- [TASK DETAILS]
Set down exactly the lines of the listing below, please, beginning with the first and ending with the line that holds "from mathutils import Vector, Matrix, Euler".

......

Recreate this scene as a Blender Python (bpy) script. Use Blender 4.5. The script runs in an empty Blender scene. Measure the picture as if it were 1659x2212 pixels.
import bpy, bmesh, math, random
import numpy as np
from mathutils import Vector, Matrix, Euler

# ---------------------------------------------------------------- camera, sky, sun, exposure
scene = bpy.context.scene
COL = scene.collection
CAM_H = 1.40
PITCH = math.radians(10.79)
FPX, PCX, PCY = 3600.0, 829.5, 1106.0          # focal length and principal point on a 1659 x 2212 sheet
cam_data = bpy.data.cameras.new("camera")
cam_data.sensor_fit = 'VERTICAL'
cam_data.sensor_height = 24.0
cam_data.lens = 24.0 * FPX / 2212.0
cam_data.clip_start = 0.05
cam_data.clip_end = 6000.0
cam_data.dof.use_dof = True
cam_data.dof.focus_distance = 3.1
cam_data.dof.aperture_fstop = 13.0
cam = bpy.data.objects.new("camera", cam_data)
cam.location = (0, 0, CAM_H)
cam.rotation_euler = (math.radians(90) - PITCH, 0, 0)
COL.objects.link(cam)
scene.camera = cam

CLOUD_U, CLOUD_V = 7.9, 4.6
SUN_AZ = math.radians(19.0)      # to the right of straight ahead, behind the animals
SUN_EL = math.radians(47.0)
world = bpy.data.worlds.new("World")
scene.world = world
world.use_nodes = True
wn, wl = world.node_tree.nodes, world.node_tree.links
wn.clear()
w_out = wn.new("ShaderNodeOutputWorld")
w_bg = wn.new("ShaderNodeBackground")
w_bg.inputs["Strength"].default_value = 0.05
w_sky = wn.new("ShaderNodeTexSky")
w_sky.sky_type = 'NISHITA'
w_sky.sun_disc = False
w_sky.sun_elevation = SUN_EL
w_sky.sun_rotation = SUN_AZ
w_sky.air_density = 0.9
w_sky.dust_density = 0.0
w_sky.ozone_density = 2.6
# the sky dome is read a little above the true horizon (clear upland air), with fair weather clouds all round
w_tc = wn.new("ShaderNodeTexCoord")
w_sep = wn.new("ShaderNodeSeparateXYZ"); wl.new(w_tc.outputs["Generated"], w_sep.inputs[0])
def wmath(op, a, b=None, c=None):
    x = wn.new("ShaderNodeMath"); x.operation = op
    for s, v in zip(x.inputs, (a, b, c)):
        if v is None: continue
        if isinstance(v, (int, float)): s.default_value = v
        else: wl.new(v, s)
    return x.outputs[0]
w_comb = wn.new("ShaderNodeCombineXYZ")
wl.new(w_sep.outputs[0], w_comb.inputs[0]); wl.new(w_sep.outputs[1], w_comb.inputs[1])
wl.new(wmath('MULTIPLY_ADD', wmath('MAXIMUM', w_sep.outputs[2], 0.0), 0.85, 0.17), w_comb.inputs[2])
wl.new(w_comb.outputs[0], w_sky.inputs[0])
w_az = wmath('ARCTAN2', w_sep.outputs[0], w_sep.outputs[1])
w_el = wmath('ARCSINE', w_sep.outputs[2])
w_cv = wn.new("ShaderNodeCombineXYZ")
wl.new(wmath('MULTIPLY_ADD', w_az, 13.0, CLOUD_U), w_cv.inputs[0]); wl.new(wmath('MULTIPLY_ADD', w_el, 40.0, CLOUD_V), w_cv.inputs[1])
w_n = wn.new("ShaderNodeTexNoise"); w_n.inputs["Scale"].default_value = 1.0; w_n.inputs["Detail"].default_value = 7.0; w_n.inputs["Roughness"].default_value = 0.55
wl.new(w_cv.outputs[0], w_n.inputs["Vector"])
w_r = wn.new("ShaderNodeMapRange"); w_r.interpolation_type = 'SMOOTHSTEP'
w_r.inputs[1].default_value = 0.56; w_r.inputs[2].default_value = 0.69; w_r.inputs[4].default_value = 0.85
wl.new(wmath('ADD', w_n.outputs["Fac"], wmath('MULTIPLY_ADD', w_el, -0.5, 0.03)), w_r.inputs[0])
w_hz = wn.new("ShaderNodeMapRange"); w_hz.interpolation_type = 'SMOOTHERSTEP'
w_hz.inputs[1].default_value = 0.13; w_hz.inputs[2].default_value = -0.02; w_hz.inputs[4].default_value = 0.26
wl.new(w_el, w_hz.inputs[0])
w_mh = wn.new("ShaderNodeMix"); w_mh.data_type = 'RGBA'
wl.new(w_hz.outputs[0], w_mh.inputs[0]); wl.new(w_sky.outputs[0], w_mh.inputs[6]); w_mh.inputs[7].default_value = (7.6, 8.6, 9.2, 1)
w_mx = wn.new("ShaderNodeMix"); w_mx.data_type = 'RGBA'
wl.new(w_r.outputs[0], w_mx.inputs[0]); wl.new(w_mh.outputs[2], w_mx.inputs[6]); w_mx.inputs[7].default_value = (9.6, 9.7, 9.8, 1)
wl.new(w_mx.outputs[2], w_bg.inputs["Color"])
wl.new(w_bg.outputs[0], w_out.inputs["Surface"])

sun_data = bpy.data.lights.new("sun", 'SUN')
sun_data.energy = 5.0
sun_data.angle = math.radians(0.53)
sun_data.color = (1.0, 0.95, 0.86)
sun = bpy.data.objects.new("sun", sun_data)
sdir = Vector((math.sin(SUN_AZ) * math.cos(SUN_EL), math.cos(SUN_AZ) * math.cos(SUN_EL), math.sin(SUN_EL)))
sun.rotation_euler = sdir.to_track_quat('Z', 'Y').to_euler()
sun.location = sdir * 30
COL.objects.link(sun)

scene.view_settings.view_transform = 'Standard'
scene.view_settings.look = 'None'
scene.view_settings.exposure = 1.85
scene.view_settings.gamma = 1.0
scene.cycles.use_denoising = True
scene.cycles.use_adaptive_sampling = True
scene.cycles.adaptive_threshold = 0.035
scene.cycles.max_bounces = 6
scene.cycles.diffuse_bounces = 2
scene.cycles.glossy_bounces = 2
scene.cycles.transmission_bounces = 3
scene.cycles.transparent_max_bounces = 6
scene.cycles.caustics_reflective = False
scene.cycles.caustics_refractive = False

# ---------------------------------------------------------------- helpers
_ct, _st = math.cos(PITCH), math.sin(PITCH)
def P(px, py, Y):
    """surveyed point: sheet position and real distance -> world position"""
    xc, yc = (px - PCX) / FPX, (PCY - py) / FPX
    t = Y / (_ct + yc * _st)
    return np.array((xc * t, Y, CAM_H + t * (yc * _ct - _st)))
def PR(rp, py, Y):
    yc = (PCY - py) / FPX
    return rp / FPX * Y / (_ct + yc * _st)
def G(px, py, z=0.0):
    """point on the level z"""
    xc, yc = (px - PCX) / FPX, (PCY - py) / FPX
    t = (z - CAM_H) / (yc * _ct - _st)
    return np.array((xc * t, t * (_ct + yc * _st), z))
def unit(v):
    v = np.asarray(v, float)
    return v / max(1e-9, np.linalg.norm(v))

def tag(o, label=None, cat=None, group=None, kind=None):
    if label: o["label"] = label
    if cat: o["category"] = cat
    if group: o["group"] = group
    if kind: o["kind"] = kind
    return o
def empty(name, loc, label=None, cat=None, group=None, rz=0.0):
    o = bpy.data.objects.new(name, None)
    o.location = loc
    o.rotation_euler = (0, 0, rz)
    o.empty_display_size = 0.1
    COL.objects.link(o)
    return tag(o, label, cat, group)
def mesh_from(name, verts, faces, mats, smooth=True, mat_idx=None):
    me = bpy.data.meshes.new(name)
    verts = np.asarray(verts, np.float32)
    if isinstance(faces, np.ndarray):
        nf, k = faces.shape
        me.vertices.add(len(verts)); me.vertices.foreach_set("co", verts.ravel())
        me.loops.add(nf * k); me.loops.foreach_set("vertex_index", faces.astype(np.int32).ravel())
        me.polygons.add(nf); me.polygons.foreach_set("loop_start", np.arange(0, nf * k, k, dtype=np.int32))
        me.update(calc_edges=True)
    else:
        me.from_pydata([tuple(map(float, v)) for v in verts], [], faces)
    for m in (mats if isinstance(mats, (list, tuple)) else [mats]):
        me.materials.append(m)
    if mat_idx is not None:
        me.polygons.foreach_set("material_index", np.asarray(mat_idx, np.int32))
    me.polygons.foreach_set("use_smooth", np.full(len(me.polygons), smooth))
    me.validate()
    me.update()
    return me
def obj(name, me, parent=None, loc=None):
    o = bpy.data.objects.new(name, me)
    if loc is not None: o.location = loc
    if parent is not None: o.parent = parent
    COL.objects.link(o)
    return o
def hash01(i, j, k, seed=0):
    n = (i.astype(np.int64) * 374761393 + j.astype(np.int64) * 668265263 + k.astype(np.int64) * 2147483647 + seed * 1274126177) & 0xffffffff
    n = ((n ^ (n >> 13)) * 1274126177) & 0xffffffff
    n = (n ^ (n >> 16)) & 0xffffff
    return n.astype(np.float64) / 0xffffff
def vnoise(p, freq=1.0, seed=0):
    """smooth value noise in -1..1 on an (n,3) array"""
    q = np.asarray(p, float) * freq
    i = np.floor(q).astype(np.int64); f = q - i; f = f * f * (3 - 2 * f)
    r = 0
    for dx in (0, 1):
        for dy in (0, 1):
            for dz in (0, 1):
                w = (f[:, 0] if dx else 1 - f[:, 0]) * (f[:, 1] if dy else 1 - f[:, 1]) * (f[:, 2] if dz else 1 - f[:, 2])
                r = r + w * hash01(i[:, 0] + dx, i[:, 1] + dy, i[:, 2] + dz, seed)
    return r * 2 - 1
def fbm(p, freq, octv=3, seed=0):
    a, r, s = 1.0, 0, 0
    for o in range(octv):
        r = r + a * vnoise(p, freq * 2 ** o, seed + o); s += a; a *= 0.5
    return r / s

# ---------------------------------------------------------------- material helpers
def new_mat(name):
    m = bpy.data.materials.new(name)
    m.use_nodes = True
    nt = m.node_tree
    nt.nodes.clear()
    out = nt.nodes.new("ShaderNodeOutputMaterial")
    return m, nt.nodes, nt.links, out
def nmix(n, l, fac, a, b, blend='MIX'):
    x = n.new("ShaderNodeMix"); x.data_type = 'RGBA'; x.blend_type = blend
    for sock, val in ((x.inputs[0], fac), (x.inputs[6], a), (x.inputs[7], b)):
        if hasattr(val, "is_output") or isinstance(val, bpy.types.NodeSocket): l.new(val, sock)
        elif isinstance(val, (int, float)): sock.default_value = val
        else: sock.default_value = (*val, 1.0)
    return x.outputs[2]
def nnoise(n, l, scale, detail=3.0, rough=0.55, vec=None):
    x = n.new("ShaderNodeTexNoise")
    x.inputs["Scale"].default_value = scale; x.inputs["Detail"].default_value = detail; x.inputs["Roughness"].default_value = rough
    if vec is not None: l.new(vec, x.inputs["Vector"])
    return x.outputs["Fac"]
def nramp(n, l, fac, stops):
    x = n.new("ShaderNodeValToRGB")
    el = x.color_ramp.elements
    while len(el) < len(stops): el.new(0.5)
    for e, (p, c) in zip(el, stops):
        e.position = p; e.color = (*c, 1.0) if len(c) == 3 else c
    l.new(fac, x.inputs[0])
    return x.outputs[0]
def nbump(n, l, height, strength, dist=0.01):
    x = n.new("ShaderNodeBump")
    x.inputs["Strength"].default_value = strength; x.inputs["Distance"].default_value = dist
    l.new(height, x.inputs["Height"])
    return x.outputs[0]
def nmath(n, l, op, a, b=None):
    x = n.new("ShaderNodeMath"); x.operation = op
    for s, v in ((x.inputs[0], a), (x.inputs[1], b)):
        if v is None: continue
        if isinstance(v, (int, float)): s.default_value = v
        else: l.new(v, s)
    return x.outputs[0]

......

- [EXERCISE RESPONSE]
Recreate this scene as a Blender Python (bpy) script. Use Blender 4.5. The script runs in an empty Blender scene. Measure the picture as if it were 1659x2212 pixels.
import bpy, bmesh, math, random
import numpy as np
from mathutils import Vector, Matrix, Euler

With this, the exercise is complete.